━━━ INFORMATION SHOWN

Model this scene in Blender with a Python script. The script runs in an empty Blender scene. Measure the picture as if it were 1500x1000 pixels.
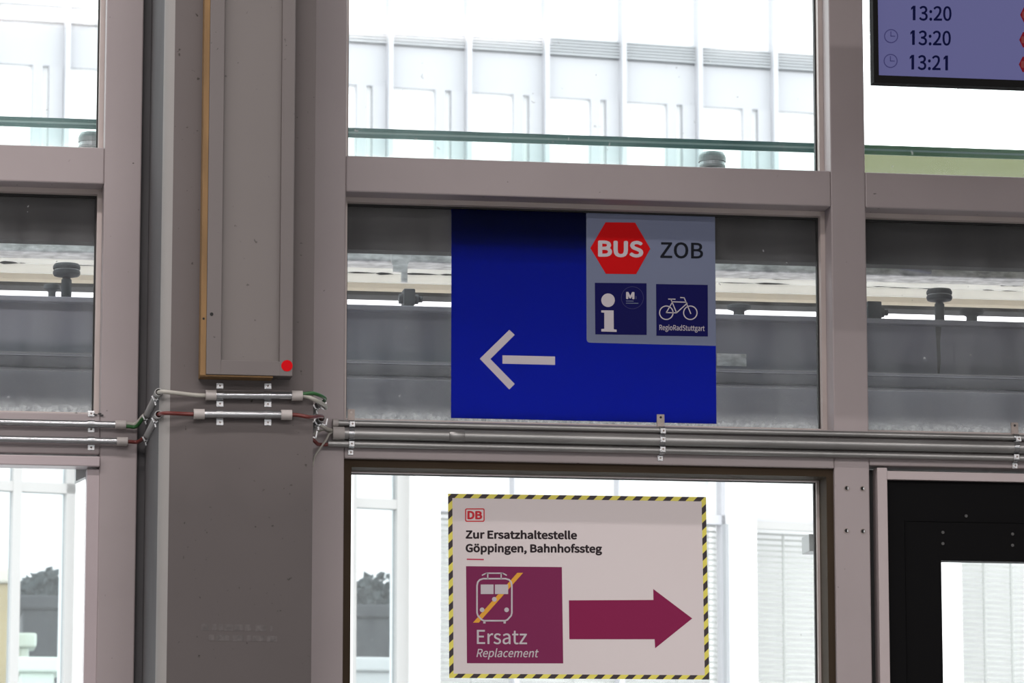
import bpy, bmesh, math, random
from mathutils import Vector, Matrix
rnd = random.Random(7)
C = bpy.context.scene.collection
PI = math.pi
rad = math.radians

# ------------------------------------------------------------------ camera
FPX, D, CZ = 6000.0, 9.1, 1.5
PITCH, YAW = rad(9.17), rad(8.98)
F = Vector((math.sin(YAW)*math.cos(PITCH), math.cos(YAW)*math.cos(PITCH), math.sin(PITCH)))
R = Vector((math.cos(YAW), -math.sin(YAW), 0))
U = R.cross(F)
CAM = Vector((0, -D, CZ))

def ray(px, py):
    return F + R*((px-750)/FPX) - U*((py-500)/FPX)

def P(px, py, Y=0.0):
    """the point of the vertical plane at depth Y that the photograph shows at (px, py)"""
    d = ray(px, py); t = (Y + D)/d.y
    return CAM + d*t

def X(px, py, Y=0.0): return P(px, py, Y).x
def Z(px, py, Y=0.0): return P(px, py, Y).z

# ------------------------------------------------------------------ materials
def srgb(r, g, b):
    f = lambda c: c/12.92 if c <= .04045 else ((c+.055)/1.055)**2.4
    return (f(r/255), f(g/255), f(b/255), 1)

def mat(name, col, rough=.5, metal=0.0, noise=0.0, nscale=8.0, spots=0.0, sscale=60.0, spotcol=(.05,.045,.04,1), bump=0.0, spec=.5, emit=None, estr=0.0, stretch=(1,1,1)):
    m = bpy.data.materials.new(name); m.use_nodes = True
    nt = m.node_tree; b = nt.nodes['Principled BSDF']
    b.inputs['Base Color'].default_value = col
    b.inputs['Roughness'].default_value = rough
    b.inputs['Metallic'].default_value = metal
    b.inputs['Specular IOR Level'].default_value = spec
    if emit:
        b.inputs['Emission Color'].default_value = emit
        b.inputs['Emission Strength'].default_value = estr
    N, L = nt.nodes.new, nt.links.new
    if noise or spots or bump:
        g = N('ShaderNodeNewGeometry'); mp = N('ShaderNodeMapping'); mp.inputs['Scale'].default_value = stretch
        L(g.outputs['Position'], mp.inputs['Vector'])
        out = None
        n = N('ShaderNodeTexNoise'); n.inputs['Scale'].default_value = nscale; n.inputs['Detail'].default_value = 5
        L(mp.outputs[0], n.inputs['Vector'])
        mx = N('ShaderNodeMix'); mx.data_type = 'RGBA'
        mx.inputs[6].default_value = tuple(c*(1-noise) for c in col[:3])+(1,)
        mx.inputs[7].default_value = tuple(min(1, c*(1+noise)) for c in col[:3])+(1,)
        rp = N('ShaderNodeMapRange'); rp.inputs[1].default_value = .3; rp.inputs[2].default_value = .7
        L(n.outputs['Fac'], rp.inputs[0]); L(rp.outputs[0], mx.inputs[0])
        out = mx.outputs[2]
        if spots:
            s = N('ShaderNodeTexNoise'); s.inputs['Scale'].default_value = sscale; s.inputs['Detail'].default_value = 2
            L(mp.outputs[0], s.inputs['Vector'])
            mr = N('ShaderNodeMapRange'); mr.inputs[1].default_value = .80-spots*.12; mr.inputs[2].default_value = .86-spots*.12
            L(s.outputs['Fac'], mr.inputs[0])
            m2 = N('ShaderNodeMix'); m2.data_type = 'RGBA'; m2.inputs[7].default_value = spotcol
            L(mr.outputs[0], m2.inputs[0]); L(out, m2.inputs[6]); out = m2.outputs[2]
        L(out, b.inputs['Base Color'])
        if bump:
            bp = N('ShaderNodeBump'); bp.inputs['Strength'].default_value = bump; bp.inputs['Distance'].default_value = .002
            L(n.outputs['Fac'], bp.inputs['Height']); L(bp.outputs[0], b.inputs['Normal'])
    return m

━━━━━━

### WHAT IS BEING ASKED
Repeat, exactly and in full, each line from the start of the data to the line that contains "return F + R*((px-750)/FPX)". Pictures do not go in.

### WORKED SOLUTION
Model this scene in Blender with a Python script. The script runs in an empty Blender scene. Measure the picture as if it were 1500x1000 pixels.
import bpy, bmesh, math, random
from mathutils import Vector, Matrix
rnd = random.Random(7)
C = bpy.context.scene.collection
PI = math.pi
rad = math.radians

# ------------------------------------------------------------------ camera
FPX, D, CZ = 6000.0, 9.1, 1.5
PITCH, YAW = rad(9.17), rad(8.98)
F = Vector((math.sin(YAW)*math.cos(PITCH), math.cos(YAW)*math.cos(PITCH), math.sin(PITCH)))
R = Vector((math.cos(YAW), -math.sin(YAW), 0))
U = R.cross(F)
CAM = Vector((0, -D, CZ))

def ray(px, py):
    return F + R*((px-750)/FPX) - U*((py-500)/FPX)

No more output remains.